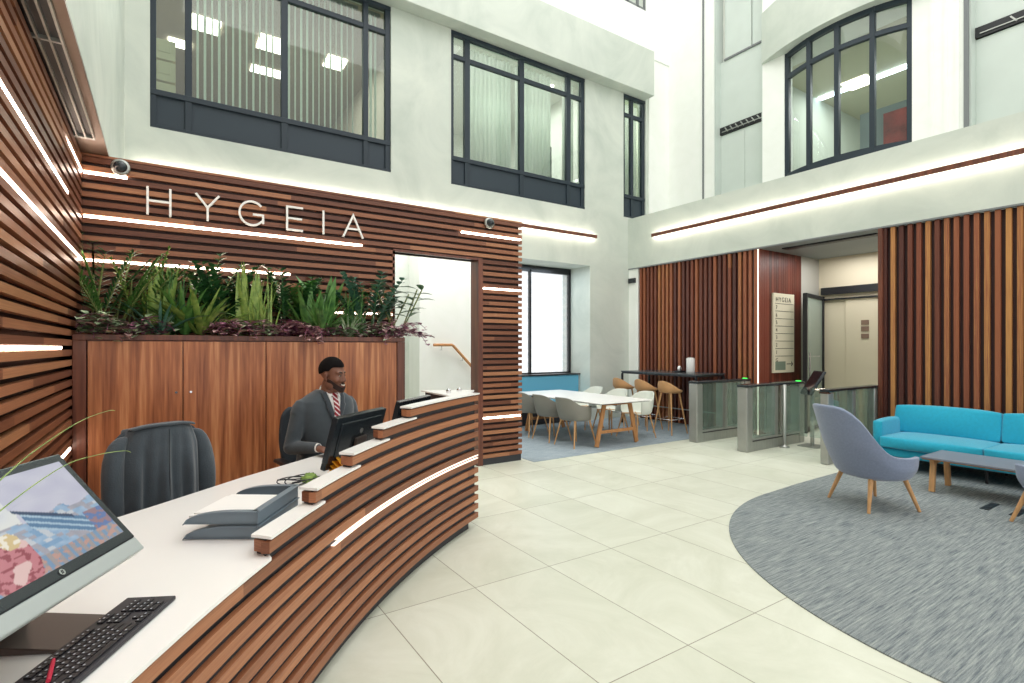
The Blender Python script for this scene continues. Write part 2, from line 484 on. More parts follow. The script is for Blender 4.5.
def slots_soffit():
    mb = MB(); z = 3.372
    mb.box(-.70, -3, z, -.418, 6.2, z+.024)
    return mb
struct('ceiling_soffit_left', slots_soffit(), mat('bronze metal soffit', (132,112,98), .35, metal=.6))

# timber slat walls --------------------------------------------------
def bar_uv(u0, u1, k):
    return [[(u0,k+.1),(u0,k+.3),(u1,k+.3),(u1,k+.1)], [(u0,k+.5),(u1,k+.5),(u1,k+.8),(u0,k+.8)], [(u0,k+.1),(u1,k+.1),(u1,k+.5),(u0,k+.5)],
            [(u1,k+.1),(u1,k+.3),(u1,k+.5),(u1,k+.2)], [(u1,k+.1),(u0,k+.1),(u0,k+.5),(u1,k+.5)], [(u0,k+.1),(u0,k+.3),(u0,k+.5),(u0,k+.2)]]
def bar_uv_y(u0, u1, k):   # bar running along Y
    return [[(u0,k+.1),(u1,k+.1),(u1,k+.3),(u0,k+.3)], [(u0,k+.5),(u0,k+.8),(u1,k+.8),(u1,k+.5)], [(u0,k+.1),(u0,k+.3),(u0,k+.5),(u0,k+.2)],
            [(u0,k+.1),(u1,k+.1),(u1,k+.5),(u0,k+.5)], [(u1,k+.1),(u1,k+.3),(u1,k+.5),(u1,k+.2)], [(u1,k+.1),(u0,k+.1),(u0,k+.5),(u1,k+.5)]]
YW = 6.14
DX0, DX1, DZ = 2.36, 3.525, 2.765      # doorway in the slat wall
X1 = 4.24
mb = MB()
for n in range(1, 42):
    zc = .035+.08*n
    z0, z1 = zc-.0235, zc+.0235
    if z0 < DZ:
        mb.box(-.66, YW, z0, DX0, YW+.045, z1, uv=bar_uv(0, DX0+.66, n))
        mb.box(DX1+.07, YW, z0, X1, YW+.045, z1, uv=bar_uv(5, 5+X1-DX1, n+200))
    else:
        mb.box(-.66, YW, z0, X1, YW+.045, z1, uv=bar_uv(0, X1+.66, n+400))
mb.box(-.66, YW+.002, 3.345, X1, YW+.20, 3.368, uv=bar_uv(0, 4.9, 700))
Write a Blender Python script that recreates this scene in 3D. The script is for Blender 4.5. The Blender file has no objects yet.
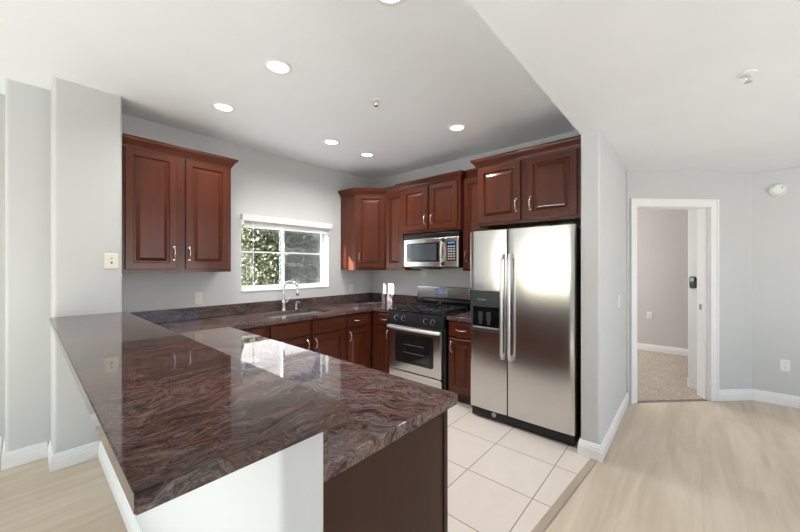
import bpy, bmesh, math, random
from mathutils import Vector, Matrix
random.seed(7)
R = math.radians
sc = bpy.context.scene
COL = sc.collection

# ------------------------------------------------------------------ camera
H = 1.425
YAW = 41.25
cam_d = bpy.data.cameras.new('camera')
cam_d.sensor_width = 36.0
cam_d.lens = 332.0 / 800.0 * 36.0
cam_d.clip_start = 0.02
cam = bpy.data.objects.new('camera', cam_d)
cam.location = (0, 0, H)
cam.rotation_euler = (R(90), 0, R(YAW - 90))
COL.objects.link(cam)
sc.camera = cam

# ------------------------------------------------------------------ world, sun, daylight and bedroom fill at the openings, exposure
world = bpy.data.worlds.new('sky')
sc.world = world
world.use_nodes = True
wn = world.node_tree
for n in list(wn.nodes):
    wn.nodes.remove(n)
wo = wn.nodes.new('ShaderNodeOutputWorld')
bg = wn.nodes.new('ShaderNodeBackground')
sky = wn.nodes.new('ShaderNodeTexSky')
sky.sky_type = 'NISHITA'
sky.sun_disc = False
sky.sun_elevation = R(40)
sky.dust_density = 0.3
sky.air_density = 0.8
sky.sun_rotation = R(-73)
wn.links.new(sky.outputs[0], bg.inputs[0])
bg.inputs[1].default_value = 0.30
wn.links.new(bg.outputs[0], wo.inputs[0])

def lamp(name, kind, loc, target, energy, color=(1, 1, 1), size=None, size_y=None, **kw):
    d = bpy.data.lights.new(name, kind)
    d.energy = energy
    d.color = color
    if kind == 'AREA':
        d.shape = 'RECTANGLE'
        d.size = size
        d.size_y = size_y
    for k, v in kw.items():
        setattr(d, k, v)
    o = bpy.data.objects.new(name, d)
    o.location = loc
    if target is not None:
        v = Vector(target) - Vector(loc)
        o.rotation_euler = v.to_track_quat('-Z', 'Y').to_euler()
    COL.objects.link(o)
    return o

# low morning sun: rakes along the window wall and falls through the patio door on the dining floor out of view
lamp('sun', 'SUN', (-8, 6, 6), (-8 + 1.0, 6 - .30, 6 - .34), 31.0, (.77, .90, 1), angle=R(0.6))
# daylight of the patio door (left wall) and of the living room window (wall behind the camera)
lamp('daylight_patio_door', 'AREA', (-3.32, 2.38, 1.10), (0, 2.38, 1.3), 8, (.90, .96, 1), 2.7, 2.0)
lamp('daylight_living_window', 'AREA', (1.6, -3.3, 1.2), (1.6, -2.8, 2.4), 80, (.97, .98, 1), 3.6, 1.4)
lamp('fill_bedroom', 'AREA', (6.2, 2.56, 1.4), (6.2, 0, 1.4), 40, (1, .97, .94), 1.4, 1.3)  # added fill to brighten the bedroom; no window is seen there
lamp('daylight_kitchen_window', 'AREA', (2.16, 3.86, 1.55), (2.16, 3.0, 2.05), 4.5, (1, 1, 1.0), 1.1, 0.75)

sc.view_settings.view_transform = 'Standard'
sc.view_settings.look = 'None'
sc.view_settings.gamma = 1.0
sc.view_settings.use_curve_mapping = False
sc.view_settings.exposure = 0.56
sc.cycles.max_bounces = 10
sc.cycles.diffuse_bounces = 6
sc.cycles.transparent_max_bounces = 12

# ------------------------------------------------------------------ materials
def new_mat(name):
    m = bpy.data.materials.new(name)
    m.use_nodes = True
    nt = m.node_tree
    b = nt.nodes['Principled BSDF']
    return m, nt, b

def L(nt, a, b):
    nt.links.new(a, b)

def mapped(nt, rot=(0, 0, 0), scale=(1, 1, 1), loc=(0, 0, 0)):
    tc = nt.nodes.new('ShaderNodeTexCoord')
    mp = nt.nodes.new('ShaderNodeMapping')
    mp.inputs['Rotation'].default_value = rot
    mp.inputs['Scale'].default_value = scale
    mp.inputs['Location'].default_value = loc
    L(nt, tc.outputs['Object'], mp.inputs['Vector'])
    return mp.outputs[0]

def noise(nt, vec, scale, detail=3, rough=0.5, dist=0.0):
    n = nt.nodes.new('ShaderNodeTexNoise')
    n.inputs['Scale'].default_value = scale
    n.inputs['Detail'].default_value = detail
    n.inputs['Roughness'].default_value = rough
    n.inputs['Distortion'].default_value = dist
    if vec is not None:
        L(nt, vec, n.inputs['Vector'])
    return n

def ramp(nt, fac, stops):
    r = nt.nodes.new('ShaderNodeValToRGB')
    e = r.color_ramp.elements
    e[0].position = stops[0][0]; e[0].color = (*stops[0][1], 1)
    e[1].position = stops[-1][0]; e[1].color = (*stops[-1][1], 1)
    for p, c in stops[1:-1]:
        k = e.new(p); k.color = (*c, 1)
    L(nt, fac, r.inputs[0])
    return r.outputs[0]

def mixc(nt, fac, a, b, mode='MIX'):
    m = nt.nodes.new('ShaderNodeMix')
    m.data_type = 'RGBA'
    m.blend_type = mode
    for sock, v in ((0, fac), (6, a), (7, b)):
        if hasattr(v, 'links') or hasattr(v, 'is_linked'):
            L(nt, v, m.inputs[sock])
        elif sock == 0:
            m.inputs[0].default_value = v
        else:
            m.inputs[sock].default_value = (*v, 1)
    return m.outputs[2]

def bump(nt, b, height, strength=0.1, dist=0.01):
    bp = nt.nodes.new('ShaderNodeBump')
    bp.inputs['Strength'].default_value = strength
    bp.inputs['Distance'].default_value = dist
    L(nt, height, bp.inputs['Height'])
    L(nt, bp.outputs[0], b.inputs['Normal'])

def plain(name, col, rough=0.5, metal=0.0, var=0.03, nscale=20, coat=0.0, emit=None, es=0.0, spec=0.5):
    m, nt, b = new_mat(name)
    n = noise(nt, mapped(nt), nscale, 3)
    lo = tuple(max(0, c * (1 - var)) for c in col)
    hi = tuple(min(1, c * (1 + var)) for c in col)
    L(nt, ramp(nt, n.outputs[0], [(0.3, lo), (0.7, hi)]), b.inputs['Base Color'])
    b.inputs['Roughness'].default_value = rough
    b.inputs['Metallic'].default_value = metal
    b.inputs['Coat Weight'].default_value = coat
    b.inputs['Specular IOR Level'].default_value = spec
    if emit:
        b.inputs['Emission Color'].default_value = (*emit, 1)
        b.inputs['Emission Strength'].default_value = es
    return m

def paint(name, col, rough=0.6, bs=0.06):
    m, nt, b = new_mat(name)
    v = mapped(nt)
    n = noise(nt, v, 3, 2)
    L(nt, ramp(nt, n.outputs[0], [(0.3, tuple(c * .985 for c in col)), (0.7, tuple(min(1, c * 1.01) for c in col))]), b.inputs['Base Color'])
    b.inputs['Roughness'].default_value = rough
    n2 = noise(nt, v, 160, 2)
    bump(nt, b, n2.outputs[0], bs, 0.002)
    return m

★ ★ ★

- _WORK INSTRUCTIONS_:
Omit the pictures, then repeat exactly each line from the beginning of the listing through the line with "struct('ceiling_soffit_left', slots_soffit(), mat('bronze".

- _RESPONSE BELOW_:
The Blender Python script for this scene continues. Write part 2, from line 484 on. More parts follow. The script is for Blender 4.5.
def slots_soffit():
    mb = MB(); z = 3.372
    mb.box(-.70, -3, z, -.418, 6.2, z+.024)
    return mb
struct('ceiling_soffit_left', slots_soffit(), mat('bronze metal soffit', (132,112,98), .35, metal=.6))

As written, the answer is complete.